Collection entries:

________________________________________

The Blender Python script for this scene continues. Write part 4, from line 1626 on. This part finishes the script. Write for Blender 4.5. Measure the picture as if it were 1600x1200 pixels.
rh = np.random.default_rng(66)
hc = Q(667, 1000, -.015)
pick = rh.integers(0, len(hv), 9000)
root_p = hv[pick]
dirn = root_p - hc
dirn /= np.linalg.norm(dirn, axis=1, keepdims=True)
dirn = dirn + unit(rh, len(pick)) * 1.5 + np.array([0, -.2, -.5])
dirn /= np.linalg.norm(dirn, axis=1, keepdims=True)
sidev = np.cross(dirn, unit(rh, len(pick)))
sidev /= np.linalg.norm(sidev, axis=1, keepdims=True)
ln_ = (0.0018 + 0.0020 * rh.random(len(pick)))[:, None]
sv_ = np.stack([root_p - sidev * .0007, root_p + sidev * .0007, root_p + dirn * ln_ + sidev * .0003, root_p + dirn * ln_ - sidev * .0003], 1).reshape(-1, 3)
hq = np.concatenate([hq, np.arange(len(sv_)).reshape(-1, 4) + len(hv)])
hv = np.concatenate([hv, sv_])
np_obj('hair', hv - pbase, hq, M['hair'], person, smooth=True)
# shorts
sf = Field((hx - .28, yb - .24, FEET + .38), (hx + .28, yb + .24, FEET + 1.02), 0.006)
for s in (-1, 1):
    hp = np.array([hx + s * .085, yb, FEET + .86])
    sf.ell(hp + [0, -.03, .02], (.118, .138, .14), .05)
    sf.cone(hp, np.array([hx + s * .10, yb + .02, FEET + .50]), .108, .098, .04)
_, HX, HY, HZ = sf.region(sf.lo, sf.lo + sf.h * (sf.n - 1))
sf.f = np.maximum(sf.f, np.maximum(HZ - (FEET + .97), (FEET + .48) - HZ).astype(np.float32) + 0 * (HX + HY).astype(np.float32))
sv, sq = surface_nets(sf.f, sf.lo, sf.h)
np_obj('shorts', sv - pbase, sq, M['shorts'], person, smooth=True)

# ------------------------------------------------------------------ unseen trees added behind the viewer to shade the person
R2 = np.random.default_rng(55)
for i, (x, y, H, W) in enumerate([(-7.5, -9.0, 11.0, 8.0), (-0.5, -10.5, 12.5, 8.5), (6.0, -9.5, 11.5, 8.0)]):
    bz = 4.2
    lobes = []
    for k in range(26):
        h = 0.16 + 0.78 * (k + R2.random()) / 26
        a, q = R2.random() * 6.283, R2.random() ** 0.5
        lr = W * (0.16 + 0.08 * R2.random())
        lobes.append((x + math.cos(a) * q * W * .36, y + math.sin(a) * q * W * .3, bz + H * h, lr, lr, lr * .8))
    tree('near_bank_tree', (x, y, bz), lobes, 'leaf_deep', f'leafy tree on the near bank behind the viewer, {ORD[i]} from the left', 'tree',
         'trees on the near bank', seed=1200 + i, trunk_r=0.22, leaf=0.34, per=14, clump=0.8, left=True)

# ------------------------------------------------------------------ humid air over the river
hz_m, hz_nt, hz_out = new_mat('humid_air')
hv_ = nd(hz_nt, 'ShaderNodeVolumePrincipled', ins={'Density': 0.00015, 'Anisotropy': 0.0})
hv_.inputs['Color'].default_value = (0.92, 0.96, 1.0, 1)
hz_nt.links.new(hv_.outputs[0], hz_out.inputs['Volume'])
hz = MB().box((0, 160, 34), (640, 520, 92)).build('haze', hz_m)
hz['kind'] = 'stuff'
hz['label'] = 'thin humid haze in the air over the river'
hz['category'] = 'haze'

________________________________________

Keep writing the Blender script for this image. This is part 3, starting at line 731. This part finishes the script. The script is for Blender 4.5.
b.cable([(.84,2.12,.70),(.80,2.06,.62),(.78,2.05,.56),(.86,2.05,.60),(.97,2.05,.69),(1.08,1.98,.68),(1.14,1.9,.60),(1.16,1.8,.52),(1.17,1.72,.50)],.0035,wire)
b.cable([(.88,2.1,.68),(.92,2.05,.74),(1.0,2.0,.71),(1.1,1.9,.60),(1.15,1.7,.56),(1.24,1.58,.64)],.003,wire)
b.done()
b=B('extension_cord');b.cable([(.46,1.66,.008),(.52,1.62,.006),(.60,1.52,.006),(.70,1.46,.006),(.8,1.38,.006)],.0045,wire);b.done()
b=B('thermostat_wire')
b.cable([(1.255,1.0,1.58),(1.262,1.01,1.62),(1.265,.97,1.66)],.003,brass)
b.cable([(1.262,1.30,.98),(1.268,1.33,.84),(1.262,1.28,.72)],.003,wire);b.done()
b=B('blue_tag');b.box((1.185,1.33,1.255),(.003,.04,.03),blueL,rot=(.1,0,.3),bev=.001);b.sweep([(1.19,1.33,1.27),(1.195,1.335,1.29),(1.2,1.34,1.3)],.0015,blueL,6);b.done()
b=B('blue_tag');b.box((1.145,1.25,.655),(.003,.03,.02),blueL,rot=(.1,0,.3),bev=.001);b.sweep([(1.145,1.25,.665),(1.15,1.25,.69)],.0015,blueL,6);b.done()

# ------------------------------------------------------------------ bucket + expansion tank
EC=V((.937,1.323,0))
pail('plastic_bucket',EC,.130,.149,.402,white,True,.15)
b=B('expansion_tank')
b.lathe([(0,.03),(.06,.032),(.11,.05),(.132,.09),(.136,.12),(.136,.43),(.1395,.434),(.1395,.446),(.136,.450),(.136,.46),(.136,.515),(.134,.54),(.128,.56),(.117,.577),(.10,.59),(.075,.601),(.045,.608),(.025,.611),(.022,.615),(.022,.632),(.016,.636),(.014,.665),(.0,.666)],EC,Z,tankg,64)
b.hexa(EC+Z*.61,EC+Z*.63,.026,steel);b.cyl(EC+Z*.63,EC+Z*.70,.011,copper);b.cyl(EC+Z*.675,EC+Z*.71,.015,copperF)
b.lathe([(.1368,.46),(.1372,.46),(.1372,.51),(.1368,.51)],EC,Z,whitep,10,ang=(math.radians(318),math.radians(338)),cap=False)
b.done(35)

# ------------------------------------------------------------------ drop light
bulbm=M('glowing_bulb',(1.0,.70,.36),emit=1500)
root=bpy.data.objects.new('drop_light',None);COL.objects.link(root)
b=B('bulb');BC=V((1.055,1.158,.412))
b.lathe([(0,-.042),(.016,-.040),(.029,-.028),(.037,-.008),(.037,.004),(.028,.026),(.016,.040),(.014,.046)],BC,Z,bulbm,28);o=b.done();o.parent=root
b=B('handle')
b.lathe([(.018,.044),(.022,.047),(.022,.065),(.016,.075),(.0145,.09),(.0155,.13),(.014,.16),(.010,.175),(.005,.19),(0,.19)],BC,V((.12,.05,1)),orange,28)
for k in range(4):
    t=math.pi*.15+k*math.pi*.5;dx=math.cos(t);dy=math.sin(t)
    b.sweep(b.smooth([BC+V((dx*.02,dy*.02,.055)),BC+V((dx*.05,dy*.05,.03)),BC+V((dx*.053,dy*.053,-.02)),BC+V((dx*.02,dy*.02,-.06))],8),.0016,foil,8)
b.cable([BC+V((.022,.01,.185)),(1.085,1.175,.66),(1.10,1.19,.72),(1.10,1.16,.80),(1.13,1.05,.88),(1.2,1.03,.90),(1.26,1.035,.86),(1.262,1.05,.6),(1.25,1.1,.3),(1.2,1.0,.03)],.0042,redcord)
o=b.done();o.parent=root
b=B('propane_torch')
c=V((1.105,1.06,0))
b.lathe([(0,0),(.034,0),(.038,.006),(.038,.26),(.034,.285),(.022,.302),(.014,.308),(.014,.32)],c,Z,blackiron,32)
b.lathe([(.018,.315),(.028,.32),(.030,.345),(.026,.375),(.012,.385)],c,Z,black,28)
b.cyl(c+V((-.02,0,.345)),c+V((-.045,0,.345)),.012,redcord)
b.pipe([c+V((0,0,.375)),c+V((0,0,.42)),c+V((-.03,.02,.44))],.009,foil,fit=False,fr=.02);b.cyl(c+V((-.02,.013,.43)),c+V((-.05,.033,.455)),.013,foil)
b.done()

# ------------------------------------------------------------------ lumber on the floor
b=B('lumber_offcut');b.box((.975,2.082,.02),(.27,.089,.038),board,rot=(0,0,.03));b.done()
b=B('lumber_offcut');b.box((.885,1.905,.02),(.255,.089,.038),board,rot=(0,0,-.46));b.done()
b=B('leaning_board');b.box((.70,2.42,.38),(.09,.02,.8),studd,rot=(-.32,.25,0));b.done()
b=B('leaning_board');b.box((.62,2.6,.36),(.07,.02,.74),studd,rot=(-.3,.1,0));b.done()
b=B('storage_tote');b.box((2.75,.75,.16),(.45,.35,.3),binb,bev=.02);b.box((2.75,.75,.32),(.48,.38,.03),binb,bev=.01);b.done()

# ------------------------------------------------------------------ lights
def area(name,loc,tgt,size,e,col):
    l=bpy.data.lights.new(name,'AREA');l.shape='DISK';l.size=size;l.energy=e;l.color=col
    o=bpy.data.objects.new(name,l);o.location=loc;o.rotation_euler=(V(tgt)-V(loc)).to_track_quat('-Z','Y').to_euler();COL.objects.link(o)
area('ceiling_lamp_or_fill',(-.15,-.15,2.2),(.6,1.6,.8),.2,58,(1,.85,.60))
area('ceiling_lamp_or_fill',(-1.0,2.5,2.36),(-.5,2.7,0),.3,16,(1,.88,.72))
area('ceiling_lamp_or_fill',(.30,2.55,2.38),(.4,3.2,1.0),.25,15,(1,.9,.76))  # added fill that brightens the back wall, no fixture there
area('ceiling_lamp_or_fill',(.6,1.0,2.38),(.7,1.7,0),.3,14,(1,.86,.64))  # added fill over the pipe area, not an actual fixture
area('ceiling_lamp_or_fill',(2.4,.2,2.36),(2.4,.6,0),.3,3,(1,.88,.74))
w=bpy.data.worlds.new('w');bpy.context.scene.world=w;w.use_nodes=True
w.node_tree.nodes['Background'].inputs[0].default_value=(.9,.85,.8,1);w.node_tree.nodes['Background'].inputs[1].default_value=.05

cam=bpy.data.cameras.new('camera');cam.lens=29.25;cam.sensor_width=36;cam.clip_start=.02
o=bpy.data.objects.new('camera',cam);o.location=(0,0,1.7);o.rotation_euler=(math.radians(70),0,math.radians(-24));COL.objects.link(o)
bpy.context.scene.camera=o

________________________________________

== The task ==
Copy each line from the data above that includes "scene".

== Written answer ==
The Blender Python script for this scene continues. Write part 4, from line 1626 on. This part finishes the script. Write for Blender 4.5. Measure the picture as if it were 1600x1200 pixels.
w=bpy.data.worlds.new('w');bpy.context.scene.world=w;w.use_nodes=True
bpy.context.scene.camera=o